Thursday, December 1, 2016

Florissant is pronounced "flarissant" in Florissant

A horse isn't a horse of course, unless it's a harse in Flarissant.

Okay, so we talk funny, have you been to Festus lately?  Yeah, me neither.  St. Louis must have a hundred different dialects within 100 miles, and that stretches into Southern Illinois, which brings in more German dialects.  St. Charles County residents spoke with a mild southern accent in my youth and that is now indistinguishable out there.  Too many people there now and most of them are from "Narth" County. 

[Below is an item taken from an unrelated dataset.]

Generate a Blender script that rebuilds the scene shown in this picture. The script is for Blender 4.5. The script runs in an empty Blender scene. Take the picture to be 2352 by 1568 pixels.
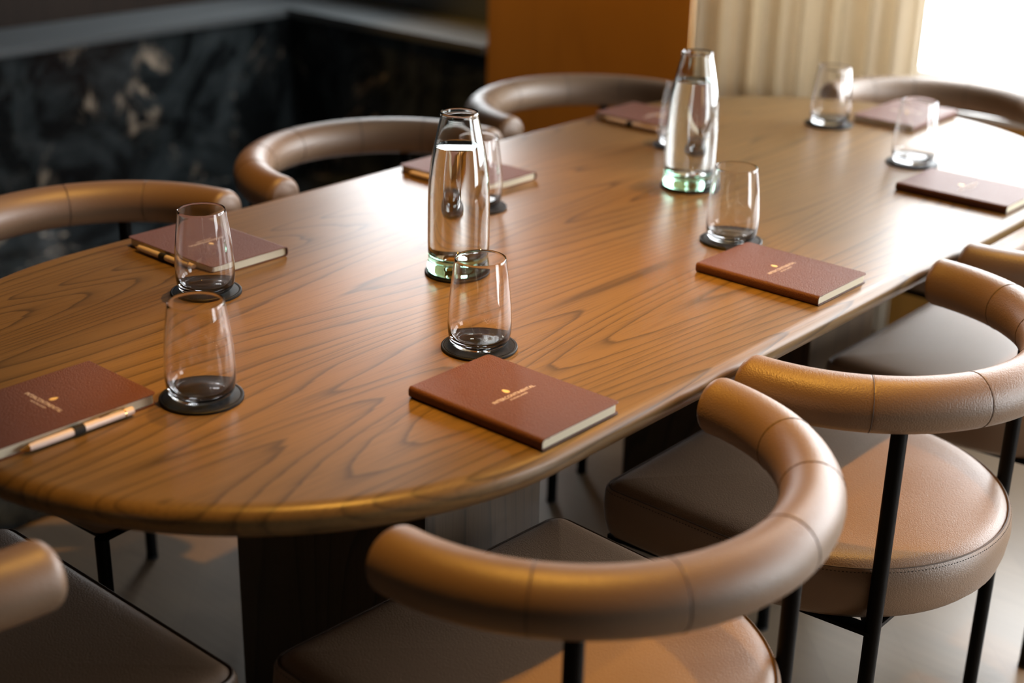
import bpy, bmesh, math, random
from mathutils import Vector, Matrix
PI = math.pi
random.seed(7)
scn = bpy.context.scene
C = scn.collection

# ------------------------------------------------------------------ camera
TOP = 0.74                                   # table top height
cam_d = bpy.data.cameras.new('camera')
cam = bpy.data.objects.new('camera', cam_d); C.objects.link(cam)
R = Vector((0.75171, 0.65912, 0.02214)); U = Vector((-0.26524, 0.27143, 0.92519)); F = Vector((-0.6038, 0.70135, -0.37886))
m = Matrix((R, U, -F)).transposed().to_4x4()
m.translation = Vector((1.391, -1.491, TOP + 0.7245))
cam.matrix_world = m
cam_d.sensor_width = 36.0
cam_d.lens = 3322.4 / 2352 * 36.0
cam_d.clip_start = 0.05; cam_d.clip_end = 200
cam_d.dof.use_dof = True
cam_d.dof.focus_distance = 1.93
cam_d.dof.aperture_fstop = 2.4
scn.camera = cam

# ------------------------------------------------------------------ colour management
scn.view_settings.view_transform = 'Standard'
scn.view_settings.look = 'None'
scn.view_settings.gamma = 1.0
scn.view_settings.exposure = 0.0
scn.view_settings.use_curve_mapping = False

# ------------------------------------------------------------------ daylight outside
world = bpy.data.worlds.new('world'); scn.world = world
world.use_nodes = True
bg = world.node_tree.nodes['Background']
bg.inputs[0].default_value = (0.93, 0.97, 1.0, 1)
bg.inputs[1].default_value = 14.0

def area(name, loc, rot, sx, sy, power, col, shape='RECTANGLE', portal=False, spread=None):
    d = bpy.data.lights.new(name, 'AREA'); d.shape = shape; d.size = sx
    if shape in ('RECTANGLE', 'ELLIPSE'): d.size_y = sy
    d.energy = power; d.color = col
    if portal: d.cycles.is_portal = True
    if spread: d.spread = spread
    o = bpy.data.objects.new(name, d); C.objects.link(o); o.location = loc; o.rotation_euler = rot
    return o
WZ0, WZ1 = 0.625, 2.10
YF = 2.30                                    # plane of the far windows
area('daylight_portal', (0.75, YF + 0.09, 1.36), (-PI/2, 0, 0), 3.4, 1.5, 1, (1, 1, 1), portal=True)
area('daylight_portal', (-2.41, YF + 0.09, 1.515), (-PI/2, 0, 0), 1.05, 1.16, 1, (1, 1, 1), portal=True)
area('daylight_portal', (3.29, 1.475, 1.05), (0, PI/2, 0), 2.1, 1.10, 1, (1, 1, 1), portal=True)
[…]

I chose the name North County Hoosier for this blog, because it means different things to different people.  The term hoosier was derogatory in our house. It was just my neighborhood's way of referring to a redneck or cracker or a hillbilly.  It was used in reference to people who left their Christmas lights up for 6 months; people who didn't cut their grass; people with shitty cars, who quit school early because they got a girl pregnant in a trailer park.  People who were too loud and ignorant and violent and drunk, could have been classified at any given time as a hoosier in my Florissant neighborhood.  It was basically just our German Catholic instinct to look down our noses on anyone who was unclean, uncouth and uneducated.  The general attitude is still around here, but it's moved several miles west and occupies tens of thousands of McMansions. 

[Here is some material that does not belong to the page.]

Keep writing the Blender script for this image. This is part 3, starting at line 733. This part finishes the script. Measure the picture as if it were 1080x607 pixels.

Class is important in St. Louis, and to stay in the same class and move up is also important.  The right schools, the right church, the right clubs. the right teams.  The race to suburban bliss continues, but it comes with many consequences.  Often, folks will move far away from their original stomping grounds in the hope of achieving some degree of advanced status, only to find that they've become lonely and miss their old neighborhood.  Did they move far away to impress those neighborhood friends in the first place?  Could be.

Let's get back to hoosiers.  Trying to avoid becoming a hoosier is not an easy thing to do.  The temptations are everywhere.  Hoosier bars, hoosier t-shirts, hoosier sports.  Yep, hoosier sports, like beer drinking, horseshoes, Jarts, road sign shooting, tobacco spitting, tire squealing, cat fishing, frog gigging, gas siphoning and unloading AR15's.  I've played them all and they're pretty damned hard to resist.  Except the gas siphoning.

Yep, I grew up in Florissant and currently live in St. Ann.  Trust me, there are hoosiers everywhere.  Shop at Mid-Rivers, Chesterfield, West County, South County and the Galleria.  You'll find them wearing the pajama bottoms, house slippers, dirty t-shirts and unwashed hair.  It's good to see them involved in everyday commerce while not giving a shit what you think.   Whether it's on purpose or by default, you have to respect the Idon'tgivashittedness of their general demeanor.  Which... pretty much explains the name of this blog.  That general attitude will most likely permeate all of my future postings.  Thanks for stoppin' by.